— start of INFORMATION SHOWN —

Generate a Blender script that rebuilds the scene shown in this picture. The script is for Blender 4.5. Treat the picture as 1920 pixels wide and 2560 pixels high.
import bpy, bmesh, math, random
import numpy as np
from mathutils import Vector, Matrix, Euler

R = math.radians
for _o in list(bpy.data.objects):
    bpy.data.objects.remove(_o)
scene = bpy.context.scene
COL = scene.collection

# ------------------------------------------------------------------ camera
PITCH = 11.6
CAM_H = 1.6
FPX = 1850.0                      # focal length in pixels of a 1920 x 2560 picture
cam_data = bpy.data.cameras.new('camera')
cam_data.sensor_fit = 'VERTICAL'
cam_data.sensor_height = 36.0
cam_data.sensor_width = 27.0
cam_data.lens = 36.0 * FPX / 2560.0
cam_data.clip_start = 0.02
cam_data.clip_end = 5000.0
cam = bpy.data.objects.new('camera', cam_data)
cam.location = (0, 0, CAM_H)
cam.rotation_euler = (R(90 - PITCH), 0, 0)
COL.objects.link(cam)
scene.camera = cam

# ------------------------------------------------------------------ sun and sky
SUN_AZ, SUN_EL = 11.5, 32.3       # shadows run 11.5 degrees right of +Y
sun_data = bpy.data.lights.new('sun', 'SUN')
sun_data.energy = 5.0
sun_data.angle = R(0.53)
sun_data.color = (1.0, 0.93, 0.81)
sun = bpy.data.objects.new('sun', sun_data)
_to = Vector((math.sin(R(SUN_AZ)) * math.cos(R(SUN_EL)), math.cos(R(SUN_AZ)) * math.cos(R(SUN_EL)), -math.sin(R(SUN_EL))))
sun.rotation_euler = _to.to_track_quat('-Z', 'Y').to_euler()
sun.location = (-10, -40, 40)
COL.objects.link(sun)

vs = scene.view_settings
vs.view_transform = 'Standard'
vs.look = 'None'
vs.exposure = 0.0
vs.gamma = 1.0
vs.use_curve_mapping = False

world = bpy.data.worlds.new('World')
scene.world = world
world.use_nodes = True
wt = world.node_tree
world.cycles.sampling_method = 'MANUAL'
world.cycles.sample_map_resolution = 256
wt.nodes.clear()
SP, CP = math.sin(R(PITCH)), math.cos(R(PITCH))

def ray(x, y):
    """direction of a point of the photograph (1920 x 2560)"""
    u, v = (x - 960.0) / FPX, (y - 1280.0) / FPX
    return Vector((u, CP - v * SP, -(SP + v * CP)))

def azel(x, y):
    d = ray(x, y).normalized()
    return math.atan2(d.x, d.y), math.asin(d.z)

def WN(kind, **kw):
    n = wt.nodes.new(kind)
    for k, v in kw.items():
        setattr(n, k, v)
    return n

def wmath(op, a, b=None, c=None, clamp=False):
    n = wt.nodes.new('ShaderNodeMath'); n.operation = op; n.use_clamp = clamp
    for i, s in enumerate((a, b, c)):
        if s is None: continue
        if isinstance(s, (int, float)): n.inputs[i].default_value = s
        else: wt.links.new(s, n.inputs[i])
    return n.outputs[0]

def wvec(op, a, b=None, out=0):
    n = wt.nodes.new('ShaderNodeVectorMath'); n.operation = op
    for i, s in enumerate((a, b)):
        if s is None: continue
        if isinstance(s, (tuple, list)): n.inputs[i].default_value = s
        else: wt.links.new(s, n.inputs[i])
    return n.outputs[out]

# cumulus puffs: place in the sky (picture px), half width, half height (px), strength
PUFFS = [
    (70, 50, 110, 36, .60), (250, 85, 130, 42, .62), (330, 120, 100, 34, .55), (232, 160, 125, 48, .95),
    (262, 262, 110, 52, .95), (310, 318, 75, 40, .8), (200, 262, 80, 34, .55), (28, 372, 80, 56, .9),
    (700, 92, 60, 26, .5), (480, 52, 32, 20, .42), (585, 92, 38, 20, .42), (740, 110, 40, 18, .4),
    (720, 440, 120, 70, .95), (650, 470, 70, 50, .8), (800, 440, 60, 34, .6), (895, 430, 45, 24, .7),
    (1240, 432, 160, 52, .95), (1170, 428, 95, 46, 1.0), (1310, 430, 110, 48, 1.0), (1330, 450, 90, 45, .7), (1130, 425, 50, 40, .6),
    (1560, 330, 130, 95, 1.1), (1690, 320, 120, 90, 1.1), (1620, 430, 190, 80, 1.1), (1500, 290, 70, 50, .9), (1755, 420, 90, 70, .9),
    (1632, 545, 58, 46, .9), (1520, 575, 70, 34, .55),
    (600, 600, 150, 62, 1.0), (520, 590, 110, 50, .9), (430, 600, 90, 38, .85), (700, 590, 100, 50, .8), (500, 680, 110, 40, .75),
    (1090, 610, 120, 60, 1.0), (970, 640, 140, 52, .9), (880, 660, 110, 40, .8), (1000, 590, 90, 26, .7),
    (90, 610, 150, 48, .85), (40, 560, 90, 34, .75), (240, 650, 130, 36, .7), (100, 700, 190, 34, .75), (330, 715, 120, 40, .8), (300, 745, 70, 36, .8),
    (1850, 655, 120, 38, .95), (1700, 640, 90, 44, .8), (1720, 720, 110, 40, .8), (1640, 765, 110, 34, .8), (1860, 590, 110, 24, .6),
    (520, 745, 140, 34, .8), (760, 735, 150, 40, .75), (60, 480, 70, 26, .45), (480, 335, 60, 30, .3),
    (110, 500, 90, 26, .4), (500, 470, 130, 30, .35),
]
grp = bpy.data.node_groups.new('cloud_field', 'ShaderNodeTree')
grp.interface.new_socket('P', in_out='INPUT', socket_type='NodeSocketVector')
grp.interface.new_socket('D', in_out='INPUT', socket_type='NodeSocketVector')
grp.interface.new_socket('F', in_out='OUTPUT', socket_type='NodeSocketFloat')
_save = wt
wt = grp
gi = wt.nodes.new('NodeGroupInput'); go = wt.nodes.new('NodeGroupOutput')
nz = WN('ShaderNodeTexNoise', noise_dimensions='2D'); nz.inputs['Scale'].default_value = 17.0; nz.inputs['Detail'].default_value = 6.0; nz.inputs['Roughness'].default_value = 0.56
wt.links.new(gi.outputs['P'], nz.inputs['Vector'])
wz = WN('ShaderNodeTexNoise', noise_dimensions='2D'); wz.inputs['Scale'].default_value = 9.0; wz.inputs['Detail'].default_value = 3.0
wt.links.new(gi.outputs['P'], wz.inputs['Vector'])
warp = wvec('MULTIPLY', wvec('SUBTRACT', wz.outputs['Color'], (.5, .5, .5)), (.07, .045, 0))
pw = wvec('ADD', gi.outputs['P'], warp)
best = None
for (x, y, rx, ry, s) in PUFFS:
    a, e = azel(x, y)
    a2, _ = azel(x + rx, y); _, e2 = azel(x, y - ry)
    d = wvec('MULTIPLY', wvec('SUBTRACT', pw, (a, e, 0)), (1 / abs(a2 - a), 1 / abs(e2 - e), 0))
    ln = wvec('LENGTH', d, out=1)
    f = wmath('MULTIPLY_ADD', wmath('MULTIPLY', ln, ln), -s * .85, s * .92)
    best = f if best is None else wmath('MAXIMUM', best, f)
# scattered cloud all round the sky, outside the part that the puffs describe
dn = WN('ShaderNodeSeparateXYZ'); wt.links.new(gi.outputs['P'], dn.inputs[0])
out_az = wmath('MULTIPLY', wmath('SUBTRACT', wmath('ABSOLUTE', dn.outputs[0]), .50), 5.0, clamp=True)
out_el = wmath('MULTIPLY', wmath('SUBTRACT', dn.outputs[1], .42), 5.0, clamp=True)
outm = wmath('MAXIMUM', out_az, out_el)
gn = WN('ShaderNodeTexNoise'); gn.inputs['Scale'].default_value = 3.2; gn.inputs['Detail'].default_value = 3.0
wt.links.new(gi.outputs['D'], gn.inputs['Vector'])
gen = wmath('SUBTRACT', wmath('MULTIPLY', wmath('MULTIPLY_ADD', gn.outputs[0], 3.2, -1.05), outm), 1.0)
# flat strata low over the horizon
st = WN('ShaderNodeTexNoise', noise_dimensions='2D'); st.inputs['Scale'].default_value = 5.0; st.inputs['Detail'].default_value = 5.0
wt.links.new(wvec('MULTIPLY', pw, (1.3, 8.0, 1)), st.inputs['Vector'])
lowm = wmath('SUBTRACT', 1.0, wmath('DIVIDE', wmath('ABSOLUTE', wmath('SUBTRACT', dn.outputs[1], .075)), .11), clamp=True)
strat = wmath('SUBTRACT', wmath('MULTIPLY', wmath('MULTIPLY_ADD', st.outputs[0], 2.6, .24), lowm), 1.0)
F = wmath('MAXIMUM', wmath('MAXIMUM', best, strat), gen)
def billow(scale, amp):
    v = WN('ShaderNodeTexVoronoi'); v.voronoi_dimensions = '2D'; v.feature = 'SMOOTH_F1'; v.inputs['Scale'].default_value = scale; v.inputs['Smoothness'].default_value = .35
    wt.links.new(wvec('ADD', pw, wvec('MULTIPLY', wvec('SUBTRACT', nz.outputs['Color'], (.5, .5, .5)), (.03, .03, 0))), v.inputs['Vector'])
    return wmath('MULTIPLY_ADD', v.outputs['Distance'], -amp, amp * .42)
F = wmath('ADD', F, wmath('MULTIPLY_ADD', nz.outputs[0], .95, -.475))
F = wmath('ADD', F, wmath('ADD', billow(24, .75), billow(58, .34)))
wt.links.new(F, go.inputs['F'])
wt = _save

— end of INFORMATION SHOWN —

**THE REQUEST**
Write out, unaltered, the lines from the opening of the listing through the line that includes "SP, CP = math.sin(R(PITCH)), math.cos(R(PITCH))".

**ANSWER TO THE TASK**
Generate a Blender script that rebuilds the scene shown in this picture. The script is for Blender 4.5. Treat the picture as 1920 pixels wide and 2560 pixels high.
import bpy, bmesh, math, random
import numpy as np
from mathutils import Vector, Matrix, Euler

R = math.radians
for _o in list(bpy.data.objects):
    bpy.data.objects.remove(_o)
scene = bpy.context.scene
COL = scene.collection

# ------------------------------------------------------------------ camera
PITCH = 11.6
CAM_H = 1.6
FPX = 1850.0                      # focal length in pixels of a 1920 x 2560 picture
cam_data = bpy.data.cameras.new('camera')
cam_data.sensor_fit = 'VERTICAL'
cam_data.sensor_height = 36.0
cam_data.sensor_width = 27.0
cam_data.lens = 36.0 * FPX / 2560.0
cam_data.clip_start = 0.02
cam_data.clip_end = 5000.0
cam = bpy.data.objects.new('camera', cam_data)
cam.location = (0, 0, CAM_H)
cam.rotation_euler = (R(90 - PITCH), 0, 0)
COL.objects.link(cam)
scene.camera = cam

# ------------------------------------------------------------------ sun and sky
SUN_AZ, SUN_EL = 11.5, 32.3       # shadows run 11.5 degrees right of +Y
sun_data = bpy.data.lights.new('sun', 'SUN')
sun_data.energy = 5.0
sun_data.angle = R(0.53)
sun_data.color = (1.0, 0.93, 0.81)
sun = bpy.data.objects.new('sun', sun_data)
_to = Vector((math.sin(R(SUN_AZ)) * math.cos(R(SUN_EL)), math.cos(R(SUN_AZ)) * math.cos(R(SUN_EL)), -math.sin(R(SUN_EL))))
sun.rotation_euler = _to.to_track_quat('-Z', 'Y').to_euler()
sun.location = (-10, -40, 40)
COL.objects.link(sun)

vs = scene.view_settings
vs.view_transform = 'Standard'
vs.look = 'None'
vs.exposure = 0.0
vs.gamma = 1.0
vs.use_curve_mapping = False

world = bpy.data.worlds.new('World')
scene.world = world
world.use_nodes = True
wt = world.node_tree
world.cycles.sampling_method = 'MANUAL'
world.cycles.sample_map_resolution = 256
wt.nodes.clear()
SP, CP = math.sin(R(PITCH)), math.cos(R(PITCH))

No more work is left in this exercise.